Stapleton also said Old North has a new air conditioning and heating system, lighting, ceilings, flooring and interior walls.

While there have been classes held at Old North and some faculty members have begun to move in to new offices located on the first floor, Stapleton said there are some last minute touch-ups to be made.

According to Stapleton, items including some flooring, cleaning, lighting and landscaping are being done to finish the construction.

 

“The third and fourth floors will be formally turned over to UCO by the end of next week, Jan. 20.  Again, final work is in progress and clean-up is next. The work, in its entirety-interior and exterior, is to be complete by mid-February with the contractor off site and all construction fences removed,” Stapleton said.

At the start of the semester, professors and faculty members in the psychology department moved back into to Old North after having to leave when it first closed down.

According to the chair of the psychology department, Mark Hamlin, the professors love being back in the new interior of the building, but they also appreciate the original exterior of Old North.

“I don’t know who’s in charge of making the decisions, but they did a great job in terms of picking out wood and stain, leaving brick and rock exposed in some of the offices…All of our faculty are just really excited,” Hamlin said.

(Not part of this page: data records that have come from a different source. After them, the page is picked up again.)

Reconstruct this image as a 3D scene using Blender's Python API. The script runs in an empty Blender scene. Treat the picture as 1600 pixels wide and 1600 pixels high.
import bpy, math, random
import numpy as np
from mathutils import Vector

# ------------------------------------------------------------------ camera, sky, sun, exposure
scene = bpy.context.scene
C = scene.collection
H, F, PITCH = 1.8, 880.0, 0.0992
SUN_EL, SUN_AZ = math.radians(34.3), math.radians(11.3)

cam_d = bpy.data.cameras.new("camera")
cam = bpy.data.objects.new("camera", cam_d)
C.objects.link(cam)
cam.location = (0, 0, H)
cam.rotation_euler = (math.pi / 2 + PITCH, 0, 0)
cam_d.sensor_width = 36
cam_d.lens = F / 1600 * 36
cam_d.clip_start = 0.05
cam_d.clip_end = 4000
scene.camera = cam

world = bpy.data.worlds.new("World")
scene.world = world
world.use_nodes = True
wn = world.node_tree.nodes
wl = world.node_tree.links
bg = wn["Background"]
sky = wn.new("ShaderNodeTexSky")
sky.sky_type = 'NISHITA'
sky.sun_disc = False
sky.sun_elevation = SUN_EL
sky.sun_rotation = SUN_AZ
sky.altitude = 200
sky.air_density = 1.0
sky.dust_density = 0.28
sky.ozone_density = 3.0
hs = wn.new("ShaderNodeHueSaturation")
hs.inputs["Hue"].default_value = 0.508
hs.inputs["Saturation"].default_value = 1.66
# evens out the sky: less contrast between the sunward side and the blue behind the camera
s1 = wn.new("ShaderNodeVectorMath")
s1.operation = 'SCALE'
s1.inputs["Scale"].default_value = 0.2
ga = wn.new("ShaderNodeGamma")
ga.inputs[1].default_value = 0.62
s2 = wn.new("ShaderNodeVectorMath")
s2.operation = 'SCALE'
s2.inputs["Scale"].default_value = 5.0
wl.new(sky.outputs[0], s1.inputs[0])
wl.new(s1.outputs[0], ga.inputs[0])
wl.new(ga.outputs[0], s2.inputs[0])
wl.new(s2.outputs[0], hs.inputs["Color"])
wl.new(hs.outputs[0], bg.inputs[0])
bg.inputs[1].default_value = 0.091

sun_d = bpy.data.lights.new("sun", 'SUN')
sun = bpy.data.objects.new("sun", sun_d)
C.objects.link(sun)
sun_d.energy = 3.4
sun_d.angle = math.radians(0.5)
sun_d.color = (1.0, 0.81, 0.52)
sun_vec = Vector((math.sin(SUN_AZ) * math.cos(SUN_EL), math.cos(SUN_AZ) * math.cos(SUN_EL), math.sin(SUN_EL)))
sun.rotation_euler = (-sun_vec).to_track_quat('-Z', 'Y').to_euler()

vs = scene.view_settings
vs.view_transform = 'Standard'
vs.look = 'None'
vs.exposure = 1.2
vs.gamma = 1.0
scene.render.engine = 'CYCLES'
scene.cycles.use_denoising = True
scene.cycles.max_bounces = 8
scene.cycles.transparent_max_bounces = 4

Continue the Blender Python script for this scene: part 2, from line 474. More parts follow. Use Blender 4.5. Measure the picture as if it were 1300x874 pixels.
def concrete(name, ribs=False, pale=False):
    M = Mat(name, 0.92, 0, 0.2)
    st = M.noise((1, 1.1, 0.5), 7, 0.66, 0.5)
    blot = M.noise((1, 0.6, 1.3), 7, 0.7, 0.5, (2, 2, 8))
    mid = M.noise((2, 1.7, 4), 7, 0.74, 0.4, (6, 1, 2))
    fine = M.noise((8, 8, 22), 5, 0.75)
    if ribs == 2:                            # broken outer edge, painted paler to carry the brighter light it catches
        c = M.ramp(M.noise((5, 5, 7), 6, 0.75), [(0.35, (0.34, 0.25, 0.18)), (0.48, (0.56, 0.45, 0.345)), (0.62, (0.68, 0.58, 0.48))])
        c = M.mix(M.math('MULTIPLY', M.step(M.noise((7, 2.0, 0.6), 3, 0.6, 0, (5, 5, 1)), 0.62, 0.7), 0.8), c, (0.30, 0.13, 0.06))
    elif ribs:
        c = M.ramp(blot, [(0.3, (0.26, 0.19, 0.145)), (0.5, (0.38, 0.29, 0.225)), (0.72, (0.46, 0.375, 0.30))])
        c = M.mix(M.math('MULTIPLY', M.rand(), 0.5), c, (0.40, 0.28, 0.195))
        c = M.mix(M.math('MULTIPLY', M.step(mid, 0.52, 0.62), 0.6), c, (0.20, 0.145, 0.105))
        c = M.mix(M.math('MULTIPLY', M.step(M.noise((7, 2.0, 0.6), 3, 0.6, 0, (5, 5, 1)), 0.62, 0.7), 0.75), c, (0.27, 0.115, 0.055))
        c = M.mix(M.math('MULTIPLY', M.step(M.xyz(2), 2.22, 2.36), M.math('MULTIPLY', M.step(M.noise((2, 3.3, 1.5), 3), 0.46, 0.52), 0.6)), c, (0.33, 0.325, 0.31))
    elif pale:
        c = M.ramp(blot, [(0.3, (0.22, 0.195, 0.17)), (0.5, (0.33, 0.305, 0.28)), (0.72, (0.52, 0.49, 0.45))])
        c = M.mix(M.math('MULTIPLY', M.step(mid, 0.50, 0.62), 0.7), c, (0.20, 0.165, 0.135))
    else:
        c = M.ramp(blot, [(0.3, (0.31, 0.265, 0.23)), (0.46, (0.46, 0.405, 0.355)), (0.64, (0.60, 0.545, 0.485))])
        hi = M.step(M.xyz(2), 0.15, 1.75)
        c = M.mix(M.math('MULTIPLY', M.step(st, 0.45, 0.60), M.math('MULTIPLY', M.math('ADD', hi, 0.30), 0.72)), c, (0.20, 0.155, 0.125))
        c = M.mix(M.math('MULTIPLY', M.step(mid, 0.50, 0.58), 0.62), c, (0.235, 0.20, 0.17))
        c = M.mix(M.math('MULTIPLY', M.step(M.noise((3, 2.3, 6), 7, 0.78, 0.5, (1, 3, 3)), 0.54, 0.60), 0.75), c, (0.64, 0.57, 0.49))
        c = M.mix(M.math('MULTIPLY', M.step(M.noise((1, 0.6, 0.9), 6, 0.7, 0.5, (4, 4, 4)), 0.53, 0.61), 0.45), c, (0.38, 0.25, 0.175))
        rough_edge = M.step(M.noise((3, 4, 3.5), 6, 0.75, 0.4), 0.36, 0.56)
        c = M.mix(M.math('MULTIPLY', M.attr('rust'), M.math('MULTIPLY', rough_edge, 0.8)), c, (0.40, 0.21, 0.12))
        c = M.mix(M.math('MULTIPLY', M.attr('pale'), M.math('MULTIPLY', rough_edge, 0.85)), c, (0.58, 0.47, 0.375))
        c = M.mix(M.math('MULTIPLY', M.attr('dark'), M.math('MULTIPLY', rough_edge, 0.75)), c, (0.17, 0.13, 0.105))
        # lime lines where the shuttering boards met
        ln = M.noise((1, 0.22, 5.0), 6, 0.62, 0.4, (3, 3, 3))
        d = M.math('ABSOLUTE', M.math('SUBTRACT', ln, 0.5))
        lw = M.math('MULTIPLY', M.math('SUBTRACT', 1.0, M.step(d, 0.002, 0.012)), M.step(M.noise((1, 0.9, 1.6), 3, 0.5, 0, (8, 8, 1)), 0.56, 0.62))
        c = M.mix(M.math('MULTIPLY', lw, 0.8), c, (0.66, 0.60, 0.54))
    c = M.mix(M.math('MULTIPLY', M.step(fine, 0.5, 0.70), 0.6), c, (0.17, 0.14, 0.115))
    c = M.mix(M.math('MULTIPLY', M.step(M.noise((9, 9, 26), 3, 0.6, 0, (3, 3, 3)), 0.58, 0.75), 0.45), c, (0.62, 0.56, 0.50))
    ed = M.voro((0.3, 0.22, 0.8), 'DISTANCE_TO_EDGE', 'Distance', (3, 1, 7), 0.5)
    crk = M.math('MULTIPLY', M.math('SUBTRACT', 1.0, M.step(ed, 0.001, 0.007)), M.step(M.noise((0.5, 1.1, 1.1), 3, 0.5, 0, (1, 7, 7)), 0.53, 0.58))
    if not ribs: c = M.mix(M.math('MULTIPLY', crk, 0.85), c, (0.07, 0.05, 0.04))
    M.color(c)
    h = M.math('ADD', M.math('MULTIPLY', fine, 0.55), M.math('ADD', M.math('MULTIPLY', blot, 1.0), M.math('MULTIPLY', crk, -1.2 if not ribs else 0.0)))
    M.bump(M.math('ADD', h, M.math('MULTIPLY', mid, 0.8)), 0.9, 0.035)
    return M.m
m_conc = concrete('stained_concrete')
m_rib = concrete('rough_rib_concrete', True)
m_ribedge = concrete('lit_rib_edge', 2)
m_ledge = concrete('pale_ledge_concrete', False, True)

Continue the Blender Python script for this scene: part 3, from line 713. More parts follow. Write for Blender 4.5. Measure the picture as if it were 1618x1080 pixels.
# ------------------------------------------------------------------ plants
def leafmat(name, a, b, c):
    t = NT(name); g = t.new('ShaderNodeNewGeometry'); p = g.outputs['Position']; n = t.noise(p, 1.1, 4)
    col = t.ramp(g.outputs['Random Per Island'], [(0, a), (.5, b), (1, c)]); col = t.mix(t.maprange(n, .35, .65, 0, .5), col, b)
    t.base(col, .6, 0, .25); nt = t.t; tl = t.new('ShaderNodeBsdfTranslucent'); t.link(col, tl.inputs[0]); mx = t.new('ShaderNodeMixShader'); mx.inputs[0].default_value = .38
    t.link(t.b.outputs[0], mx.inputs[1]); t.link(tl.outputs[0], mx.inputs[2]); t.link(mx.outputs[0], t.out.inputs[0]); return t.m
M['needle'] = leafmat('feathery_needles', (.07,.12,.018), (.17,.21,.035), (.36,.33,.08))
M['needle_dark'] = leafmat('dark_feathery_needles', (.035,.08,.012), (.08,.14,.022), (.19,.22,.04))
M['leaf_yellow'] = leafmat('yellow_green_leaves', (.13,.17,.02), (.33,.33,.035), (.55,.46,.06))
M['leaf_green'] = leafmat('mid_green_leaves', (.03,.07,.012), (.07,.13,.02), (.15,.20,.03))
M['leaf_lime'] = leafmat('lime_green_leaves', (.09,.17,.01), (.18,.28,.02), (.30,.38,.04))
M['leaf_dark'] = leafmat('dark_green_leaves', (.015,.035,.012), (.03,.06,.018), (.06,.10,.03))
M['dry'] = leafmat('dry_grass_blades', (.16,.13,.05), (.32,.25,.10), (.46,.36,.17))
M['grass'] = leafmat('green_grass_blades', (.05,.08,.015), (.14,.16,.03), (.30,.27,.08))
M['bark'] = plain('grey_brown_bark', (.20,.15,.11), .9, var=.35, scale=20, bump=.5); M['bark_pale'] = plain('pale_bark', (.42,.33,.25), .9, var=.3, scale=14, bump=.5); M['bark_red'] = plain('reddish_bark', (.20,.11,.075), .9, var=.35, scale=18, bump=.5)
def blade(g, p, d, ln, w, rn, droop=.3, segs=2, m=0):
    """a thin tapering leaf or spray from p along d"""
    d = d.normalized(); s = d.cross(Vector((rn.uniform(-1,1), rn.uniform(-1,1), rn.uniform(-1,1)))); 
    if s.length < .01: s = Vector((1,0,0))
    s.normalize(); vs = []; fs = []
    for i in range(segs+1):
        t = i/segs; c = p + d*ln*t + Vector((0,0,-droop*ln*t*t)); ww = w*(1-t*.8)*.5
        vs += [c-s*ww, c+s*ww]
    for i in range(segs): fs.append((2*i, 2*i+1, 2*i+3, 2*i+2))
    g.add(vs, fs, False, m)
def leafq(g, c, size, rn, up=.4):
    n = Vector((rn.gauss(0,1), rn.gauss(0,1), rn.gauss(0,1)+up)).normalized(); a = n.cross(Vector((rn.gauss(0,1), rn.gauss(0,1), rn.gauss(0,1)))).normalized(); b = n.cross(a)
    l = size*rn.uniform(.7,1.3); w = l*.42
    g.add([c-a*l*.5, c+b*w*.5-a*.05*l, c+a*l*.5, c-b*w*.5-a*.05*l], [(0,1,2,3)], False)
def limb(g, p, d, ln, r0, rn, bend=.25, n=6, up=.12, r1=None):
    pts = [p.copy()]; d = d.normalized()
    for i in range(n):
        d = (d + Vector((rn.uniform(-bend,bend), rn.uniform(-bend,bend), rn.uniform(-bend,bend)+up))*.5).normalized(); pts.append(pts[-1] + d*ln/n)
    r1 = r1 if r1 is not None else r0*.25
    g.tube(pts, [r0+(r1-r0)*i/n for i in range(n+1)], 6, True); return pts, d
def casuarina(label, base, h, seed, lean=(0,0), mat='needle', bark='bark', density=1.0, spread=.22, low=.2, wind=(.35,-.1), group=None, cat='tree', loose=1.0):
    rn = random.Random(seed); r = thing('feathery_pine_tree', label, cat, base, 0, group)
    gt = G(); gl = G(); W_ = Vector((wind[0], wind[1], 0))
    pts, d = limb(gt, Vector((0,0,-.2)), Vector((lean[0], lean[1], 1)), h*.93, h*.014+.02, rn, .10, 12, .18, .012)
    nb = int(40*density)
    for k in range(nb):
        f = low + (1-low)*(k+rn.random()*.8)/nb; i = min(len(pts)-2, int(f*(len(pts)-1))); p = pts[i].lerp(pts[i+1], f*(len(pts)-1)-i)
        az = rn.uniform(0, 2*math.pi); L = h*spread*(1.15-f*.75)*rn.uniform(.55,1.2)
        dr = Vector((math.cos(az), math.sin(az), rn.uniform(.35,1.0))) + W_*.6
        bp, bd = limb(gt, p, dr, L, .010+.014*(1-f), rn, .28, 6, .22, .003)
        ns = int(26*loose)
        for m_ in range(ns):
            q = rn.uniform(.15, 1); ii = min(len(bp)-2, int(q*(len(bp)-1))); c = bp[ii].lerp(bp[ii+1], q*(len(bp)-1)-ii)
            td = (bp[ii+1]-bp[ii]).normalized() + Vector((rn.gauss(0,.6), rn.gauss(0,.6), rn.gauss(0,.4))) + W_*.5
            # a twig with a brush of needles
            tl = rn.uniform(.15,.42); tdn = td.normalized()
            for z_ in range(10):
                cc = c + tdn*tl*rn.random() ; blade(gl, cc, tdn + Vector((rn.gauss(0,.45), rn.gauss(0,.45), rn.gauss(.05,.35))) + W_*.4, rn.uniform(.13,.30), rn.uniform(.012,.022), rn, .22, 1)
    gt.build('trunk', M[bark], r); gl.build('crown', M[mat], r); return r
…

According to Hamlin, students will benefit from the renovations because of the new classroom space and the connection to such a historic building.

“A lot of students that have attended UCO may remember taking classes here and so now we’ve got the next generation and the goal with the classrooms is to try to get as many students to have an Old North experience,” Hamlin said.

According to Stapleton, the Old North project officially began in the early 2000s and has gone through a long remodeling process.

“The project has been accomplished as funding allowed over three major phases of work that began in 2002 to 2004, continued in 2008 to 2010 and once again from 2014 to 2016,” Stapleton said.

Stapleton also said there were several companies that have been part of the completion of Old North over the last several years.

 

“The Architectural firm from start to finish is Miles Associates, Oklahoma City.  Bud Miles and Mark Gandy followed this project since 2002.  We’ve had three construction companies – Mid Continental Construction did Phase I, McNatt Construction Phase II and CMSWillowbrook Phase III,” Stapleton said.

According to Stapleton, funding for Old North has come from several different places, but primarily the funds are from private giving, 1997 State General Obligation Bond funds and other institutional support organizations.

“The total cost of all three phases of work is approximately 14 million dollars for about 44,000 square feet of space, designed and built over a 14-year time line,” Stapleton said.

Stapleton views the reopening of Old North as a way for the Edmond community to reconnect with a piece of the past.

“The history of UCO, of Edmond [and] of Oklahoma is wound up in Old North and the image of Old North has been central to much of the history of not just Edmond, but Oklahoma City and the state.  Old North opened for classes on January 3, 1893. We reopened for classes January 10, 2017,” Stapleton said.